Moseley came from a line of great scientific minds – his father was a protégé of Charles Darwin and founder of zoology at Oxford University, his paternal grandfather, Henry Moseley FRS, was professor of natural philosophy at King’s College, London, and his maternal grandfather, John Gwyn Jeffreys FRS, was a specialist on molluscs. Henry Moseley soon showed that he had a remarkable mind.

After finishing his degree at Oxford, he became a lecturer in physics at the University of Manchester, which was a leading hothouse of scientific research, and began work under the direction of Professor Ernest Rutherford. He soon demonstrated an enormous capacity for work with the combination of practical ability and philosophic insight necessary for discovery and problem solving attacking new and difficult problems.

Soon after his arrival in Manchester, Moseley began working with C. G. Darwin (grandson of Charles Darwin who was a lecturer at Manchester) on the X-ray spectra of the elements. Moseley observed and measured the X-ray spectra of chemical elements by diffraction in crystals. By doing so he discovered a systematic relation between wavelength and atomic number – now known as Moseley’s law. Before this, atomic numbers had been thought of as an arbitrary number, based on sequence of atomic weights. Moseley also predicted a number of missing elements and their periodic numbers in the Periodic Table. His method of X-ray crystallography was able to resolve problems which had baffled chemists for a number of years, but through Moseley’s work elements in the periodic table could now be elucidated on the basis of atomic number.

In late November 1913, Moseley left Manchester to return to Oxford to live with his mother. There he worked in Oxford University laboratories, but supported himself by private means. In 1914 Moseley travelled with his mother to Australia to attend the meeting of the British Association. On his return to England he enlisted in the British Army and obtained a commission as lieutenant in the Royal Engineers and posted to Gallipoli. On August 10, 1915, Moseley was in the midst of sending a military order when a sniper’s bullet caught him in the head and killed him. He was 27.
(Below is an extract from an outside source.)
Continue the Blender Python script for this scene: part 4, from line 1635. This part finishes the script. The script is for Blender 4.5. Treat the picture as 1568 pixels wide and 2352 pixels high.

Given all that he had accomplished at such a young age and in a career of only 40 months, many could not help but wonder what Moseley could have achieved had he not been killed.  In a few short years he had explained the basis of the modern periodic table, predicted the elements that would fill in the gaps and showed that x-rays could be a supreme analytical tool.

His death led the British government to establish a new policy barring the country’s most prominent scientists from engaging in active combat duty.

His friends and scientific admirers in many countries united to erect a memorial tablet in the physical laboratory of the University of Manchester.